When I was in high school my boyfriend was three years older than me and so graduated first and went to college in the US while I stayed in the jungle. It was all snail mail then, and even more than that international snail mail. It usually took about three weeks for a letter to change hands. Sometimes when we were in the village it would be months, and then I’d get five letters all at once. I remember how my palms would sweat and my hands trembled as I opened each one, savored every pen-stroke, fingered the paper his hands had touched. He would draw our initials entwined together elaborately. Our romance continued until my first year in college. Being closer to him – Illinois to Iowa – I realized that I didn’t really like him all that much anymore. But oh how sweet the pain of longing for my distant love through those high school years! We constructed an intensely dramatic arc around the torture of missing each other all the time. It couldn’t possibly last (and I’m so very glad it didn’t).

It’s just wild to think about it now – how our one long-distance call during those years lasted thirty minutes, cost me $70, and got cut off abruptly when terrorists blew up a power station somewhere between me and the coast.

Now Gimli and I skype with our parents about once a week. It’s free. It’s face-time – sort of, anyway – and even though sometimes the connection is dropped, we can usually pick it right up again.

Which is the better connection, then?

All this to say, I don’t quite know how I feel or what I think about my online life. Or the ways I use digital media, or how it uses me. Clearly, blogging and connecting to other bloggers has enriched my life tremendously, and I hope I have contributed to the enrichment of others. On the other hand, the way I currently use it is robbing me of sleep. And when we lost Illyria’s cat? Gimli’s anger was about 98% about the fact that I was playing a game on my phone instead of paying attention. And yet, I let the kids watch videos or play with the iPad way more than I want to or think I should – because it’s easier.

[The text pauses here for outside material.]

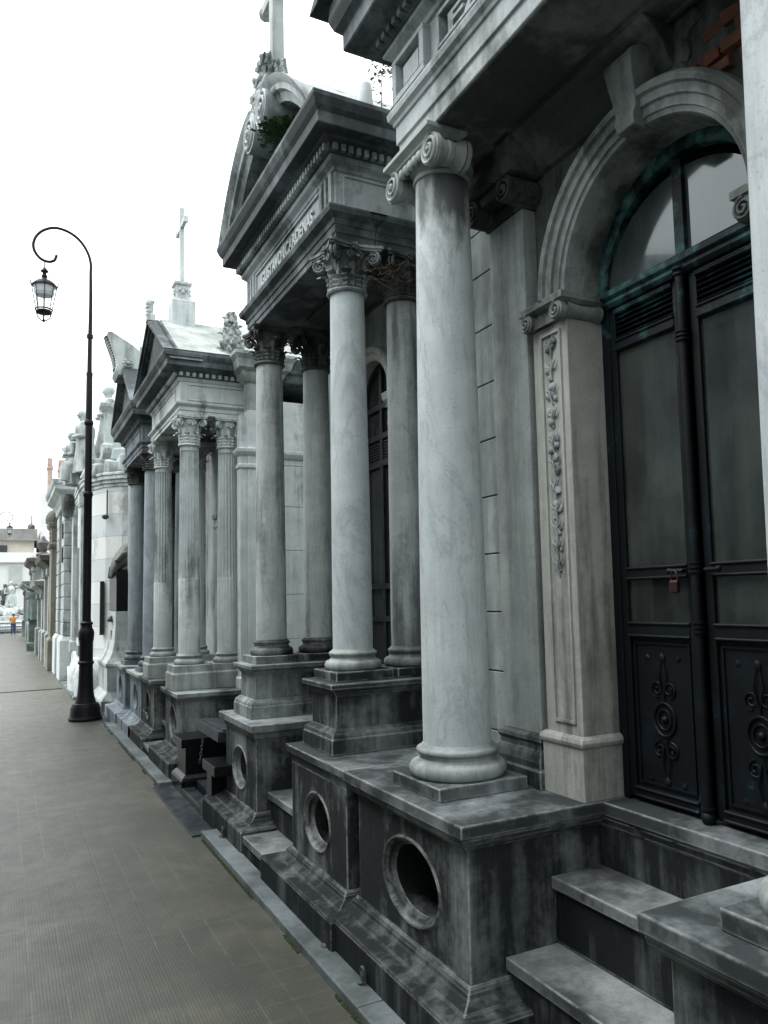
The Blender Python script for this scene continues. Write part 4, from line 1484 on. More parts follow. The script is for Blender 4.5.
# small plants that grow on the second tomb
def fern(name, label, c, n, size, mat, group=None, seed=1, up=0.3, cat='plant'):
    q = random.Random(seed)
    T = thing(name, label, cat, c, group)
    bm = B()
    for i in range(n):
        a = q.uniform(0, 2 * pi)
        e = q.uniform(0.1, 1.2)
        L = size * q.uniform(0.5, 1.0)
        p0 = Vector(c) + Vector((q.uniform(-0.03, 0.03), q.uniform(-0.03, 0.03), 0)) * size * 6
        d = Vector((cos(a) * cos(e), sin(a) * cos(e), sin(e) * up * 3)).normalized()
        pts = [p0 + d * L * t + Vector((0, 0, -0.5 * L * t * t * (1 - up))) for t in (0, 0.25, 0.5, 0.75, 1)]
        for (A, Bq) in zip(pts, pts[1:]):
            for s in (-1, 1):
                side = d.cross(Vector((0, 0, 1)))
                if side.length < 0.1: side = Vector((1, 0, 0))
                side.normalize()
                m_ = (A + Bq) / 2 + side * s * L * 0.07 + Vector((0, 0, q.uniform(-0.02, 0.02) * L))
                v = [bm.verts.new(x) for x in (A, m_ - d * L * 0.05, m_ + d * L * 0.06, Bq)]
                bm.faces.new(v)
    part('foliage', bm, mat, T)
    bm = B()
    for i in range(3):
        tube(bm, [Vector(c) + Vector((0.01 * i, 0.01 * i, -0.03)), Vector(c) + Vector((0.012 * i, -0.012 * i, size * 0.4))], size * 0.02, 5)
    part('stem', bm, M['twig'], T)
    return T


fern('fern', 'green fern growing beside the scrolls inside the round broken pediment', (1.43, 4.34, 4.27), 150, 0.19, M['leaf'], seed=4)


def weed(name, label, c, h, seed, mat, spread=0.12, nst=3):
    q = random.Random(seed)
    T = thing(name, label, 'plant', c)
    bm, bl = B(), B()
    for s in range(nst):
        x, y = c[0] + q.uniform(-1, 1) * 0.05, c[1] + (s - nst / 2) * 0.07
        hh = h * q.uniform(0.75, 1.0)
        pts = [Vector((x + q.uniform(-0.006, 0.006), y + q.uniform(-0.006, 0.006), c[2] + hh * k / 5)) for k in range(6)]
        tube(bm, pts, [0.0035 - 0.0004 * k for k in range(6)], 5)
        for k in range(14):
            k0 = q.uniform(0.55, 1.0)
            p = Vector((x, y, c[2] + hh * k0))
            a = q.uniform(0, 2 * pi)
            d = Vector((cos(a), sin(a), q.uniform(-0.4, 0.5))).normalized() * spread * q.uniform(0.5, 1.1)
            tube(bm, [p, p + d * 0.6 + Vector((0, 0, 0.01)), p + d], [0.0018, 0.0014, 0.001], 4)
            for t in (0.5, 0.75, 1.0):
                cc = p + d * t
                L = 0.030 * q.uniform(0.7, 1.3)
                dd = Vector((q.uniform(-1, 1), q.uniform(-1, 1), q.uniform(-0.8, 0.3))).normalized()
                sd = dd.cross(Vector((0, 0, 1))).normalized() * L * 0.22
                v = [bl.verts.new(z_) for z_ in (cc, cc + dd * L * 0.5 + sd, cc + dd * L, cc + dd * L * 0.5 - sd)]
                bl.faces.new(v)
    part('stem', bm, M['twig'], T)
    part('foliage', bl, mat, T)
    return T


weed('weed', 'spindly leafy weed on the cornice between the two nearest tombs', (1.80, 3.62, 4.08), 0.42, 5, M['leafgrey'], 0.13, 3)
# broken finials lying on the cornice
bm = B()
lathe(bm, 1.66, 3.62, [(0.035, 4.082), (0.04, 4.10), (0.034, 4.20), (0.03, 4.235), (0.012, 4.25)], 14)
blob(bm, (1.55, 3.64, 4.095), 0.045, 2, (1, 1.3, 0.5), 0.1)
part('stone_stub', bm, M['whitegrey'], T2, smooth=True)
# dry vine caught behind the near capital
T = thing('dry_vine', 'thin reddish dry vine tangled behind the nearest corinthian capital', 'vine', (1.80, 3.70, 3.26))
bm = B()
q = random.Random(12)
for i in range(9):
    p = Vector((1.66 + 0.02 * i, 3.70 + q.uniform(-0.03, 0.03), 3.24 + q.uniform(-0.03, 0.05)))
    pts = [p]
    for k in range(5):
        p = p + Vector((q.uniform(0.01, 0.05), q.uniform(-0.02, 0.01), q.uniform(-0.03, 0.035)))
        pts.append(p)
    tube(bm, pts, [0.0035] * 5 + [0.001], 5)
part('stem', bm, M['drytwig'], T)
bl = B()
for i in range(40):
    c = Vector((q.uniform(1.66, 2.0), 3.68 + q.uniform(-0.04, 0.03), q.uniform(3.2, 3.30)))
    dd = Vector((q.uniform(-1, 1), q.uniform(-1, 1), q.uniform(-1, 1))).normalized() * 0.022
    sd = dd.cross(Vector((0.3, 0.2, 1))).normalized() * 0.006
    bl.faces.new([bl.verts.new(z_) for z_ in (c, c + dd * 0.5 + sd, c + dd, c + dd * 0.5 - sd)])
part('foliage', bl, M['drytwig'], T)

# ================================================================== BLACK GRANITE CRYPT
T3 = thing('granite_crypt', 'low black granite crypt entrance with a chained slab, squeezed between the two pedestals', 'crypt', (1.8, 6.1, 0))
for (ya, yb, ztop) in ((5.62, 5.76, 0.40), (6.50, 6.84, 0.42)):
    bm = B()
    box(bm, 1.30, 2.1, ya, yb, 0.02, ztop - 0.07)
    fl = part('flank_block', bm, M['granite'], T3, bevel=0.004)
    bm = B()
    box(bm, 1.268, 2.12, ya - (0.22 if ya < 6 else 0.0), yb + (0.0 if ya < 6 else 0.02), ztop - 0.068, ztop)
    part('coping', bm, M['granite'], fl, bevel=0.004)
    bm = B()
    stack(bm, (1.30, 1.9, ya - (0.2 if ya < 6 else 0), yb), [(0.04, 0.012), (0.04, 0.10), (0.03, 0.12), (0.01, 0.14), (0.002, 0.145)])
    part('foot_moulding', bm, M['granite'], fl, bevel=0.003)
bm = B()
box(bm, 1.262, 1.36, 5.62, 6.84, 0.01, 0.055)
box(bm, 1.38, 1.9, 5.77, 6.49, 0.01, 0.10)
part('step', bm, M['slate'], T3, bevel=0.004)
bm = B()
box(bm, 1.95, 2.0, 5.5, 6.9, 0.0, 0.60)
part('back_panel', bm, M['black'], T3)
bm = B()
mt = Matrix.Translation((1.62, 5.86, 0.56)) @ Matrix.Rotation(radians(5), 4, 'Y')
for (xa, xb, ya, yb, za, zb) in ((-0.28, 0.30, -0.30, 0.42, -0.015, 0.018), (-0.25, -0.02, -0.26, 0.38, 0.018, 0.03), (0.02, 0.27, -0.26, 0.38, 0.018, 0.03), (-0.29, -0.275, -0.31, 0.43, -0.05, 0.02), (-0.28, 0.3, -0.315, -0.30, -0.05, 0.02)):
    vs = box(bm, xa, xb, ya, yb, za, zb)
    for v in vs:
        v.co = mt @ v.co
for i in range(7):
    blob(bm, mt @ Vector((-0.2 + 0.07 * i, -0.22 + 0.08 * (i % 3), 0.032)), 0.008, 1)
lid = part('cover_slab', bm, M['slate'], T3, bevel=0.002)
bm = B()
for k in range(9):
    z = 0.53 - 0.026 * k
    y = 6.02 + 0.006 * k
    c = Vector((1.335 - 0.002 * k, y, z))
    pts = [c + (Vector((0, 0.008 * cos(t), 0.016 * sin(t))) if k % 2 else Vector((0.008 * cos(t), 0, 0.016 * sin(t)))) for t in [2 * pi * i / 10 for i in range(11)]]
    tube(bm, pts, 0.0028, 5)
part('chain', bm, plain('worn_steel', (0.25, 0.26, 0.28), (0.12, 0.12, 0.13), 0.4, 0.8, 30), T3)

# ================================================================== THIRD MAUSOLEUM (white, fluted, gabled)
T4 = thing('mausoleum', 'pale mausoleum with fluted columns, triangular pediment and a tall stone cross on its roof', 'mausoleum', (2.0, 8.19, 0), GM)
CAP3 = [(0.001, 0.640), (0.012, 0.646), (0.018, 0.66), (0.036, 0.668), (0.040, 0.676), (0.046, 0.68), (0.046, 0.712), (0.043, 0.715)]


def ped3(T, ya, yb, mat='grimy'):
    bm = B()
    holed_die(bm, 1.385, 2.05, ya, yb, 0.205, 0.643, (ya + yb) / 2, 0.42, 0.14, 0.13)
    p = part('pedestal', bm, M[mat], T, bevel=0.004)
    bm = B()
    stack(bm, (1.385, 2.05, ya, yb), base_prof(0.0, 0.222))
    part('pedestal_base', bm, M['base' if mat == 'grimy' else mat], p, bevel=0.004)
    bm = B()
    stack(bm, (1.385, 2.05, ya, yb), CAP3)
    part('pedestal_cap', bm, M['cap'], p, bevel=0.004)
    return p


ped3(T4, 7.12, 7.85)
ped3(T4, 8.54, 9.25)
c3 = column(T4, 1.535, 7.52, 0.935, 0.10, 2.985, 3.262, 0.097, 0.086, 'cor', None, ('whitegrey', 'grey', 'grimy', 'whitegrey'), fl=(1.72, 2.93, 20, 0.015))
bm = B()
stack(bm, (1.535 - 0.165, 1.535 + 0.165, 7.52 - 0.165, 7.52 + 0.165), [(0.014, 0.716), (0.014, 0.86), (0.0, 0.872), (0, 0.935)])
part('plinth', bm, M['grey'], c3, bevel=0.004)
copy_part(c3, T4, (0, 8.88 - 7.52, 0))
copy_part(c3, T4, (0.36, 0, 0))
copy_part(c3, T4, (0.36, 8.88 - 7.52, 0))
for (x, z0, z1) in ((1.262, 0.0, 0.12), (1.46, 0.122, 0.31), (1.66, 0.312, 0.51), (1.86, 0.512, 0.712)):
    step(T4, x, 2.3, 7.856, 8.536, z0, z1)
bm = B()
arch_wall(bm, 2.08, 2.2, 7.2, 9.26, 0.70, 3.30, 8.19, 2.45, 0.34)
part('front_wall', bm, M['whitegrey'], T4)
bm = B()
arch_sweep(bm, 8.19, 2.45, [(0.30, 2.18), (0.30, 2.05), (0.33, 2.04), (0.36, 2.03), (0.40, 2.04), (0.41, 2.18)])
part('archivolt', bm, M['grey'], T4, smooth=True, angle=30)
for (ya, yb) in ((7.76, 7.89), (8.49, 8.62)):
    bm = B()
    stack(bm, (2.03, 2.18, ya, yb), [(0, 0.71), (0, 2.30), (0.01, 2.31), (0.01, 2.33), (0, 2.34), (0, 2.39), (0.02, 2.41), (0.025, 2.45)])
    part('door_jamb', bm, M['grey'], T4, bevel=0.003)
bm = B()
box(bm, 2.14, 2.16, 7.88, 8.50, 0.71, 2.46)
arch_sweep(bm, 8.19, 2.45, [(0.005, 2.16), (0.005, 2.14), (0.30, 2.14), (0.30, 2.16)])
for y in (7.9, 8.18, 8.46):
    box(bm, 2.125, 2.139, y, y + 0.03, 0.72, 2.45)
for z in (0.75, 1.4, 2.2, 2.42):
    box(bm, 2.127, 2.1385, 7.9, 8.49, z, z + 0.03)
part('door', bm, M['iron'], T4)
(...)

I can get stuff done while they’re thus engaged without constantly moderating conflicts. But what is this doing to their brains for the long-term? My husband likes to joke that “what’s good in moderation is great in excess!” (Tara wrote about this half a year ago and I’m still thinking about it…)

So, a 2000-word free-ranging ramble about various indirectly-connected topics… apparently that’s my blogging MO these days.

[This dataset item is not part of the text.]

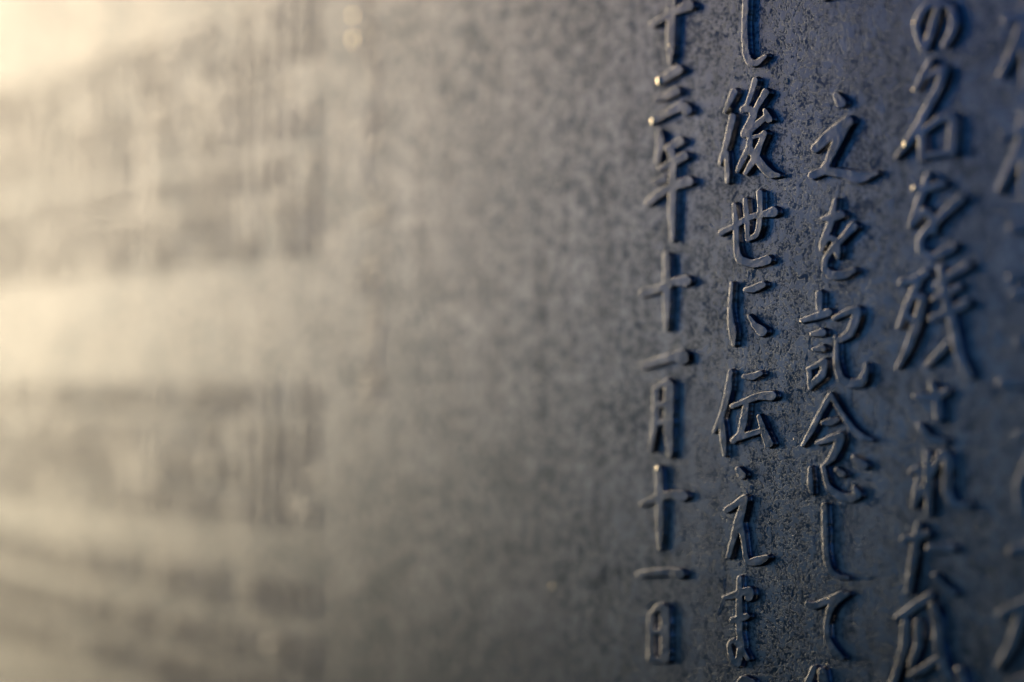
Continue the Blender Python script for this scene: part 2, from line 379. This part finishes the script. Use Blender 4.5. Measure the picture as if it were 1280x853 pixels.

5 Responses to “Correspondence, Connectivity, Screens, and Free-Range Joy”

  1. tara Says:

    i was surprised at how quickly i picked back up the internet circling after my power outage induced ‘fast’. it was nice to be gone for a while. i also discovered how little i missed in 4-5 days off which makes me wonder why i circling endlessly looking for updates.

  2. jjiraffe Says:

    This is a wonderful post: so well written. I loved reading about your experiences as a child in a world with no TV and little connection to the world of the media.

    My dad sent me an article recently comparing excessive internet use to “electronic cocaine.” I do use my phone a lot waiting for the next “fix”: text, comment, FB updates and yes, the whole Tom/katie thing. It’s…not good, and I forgo sleep for this stuff too.

    • Elizabeth Says:

      So how different is it from caffeine? or sugar? or wheat? All these things I think my life might be better without – but that I enjoy and use? Hard to know.

      Thanks for the compliment 🙂

      • Decemberbaby Says:

        Really well written post, and you’re right – there are so many things in life that we might be better off without… but they’re fun, or convenient, or – in the case of Mickey Mouse Clubhouse – sanity saving.

        We’ve settled for no cable and no TV set in our house, but TV episodes and movies on our laptops from time to time. And as much as our kids love to watch Pixar movies, they can still have a fabulous time outside with a pinecone and a stick. So moderation, once again, seems to be where I’m going with this one.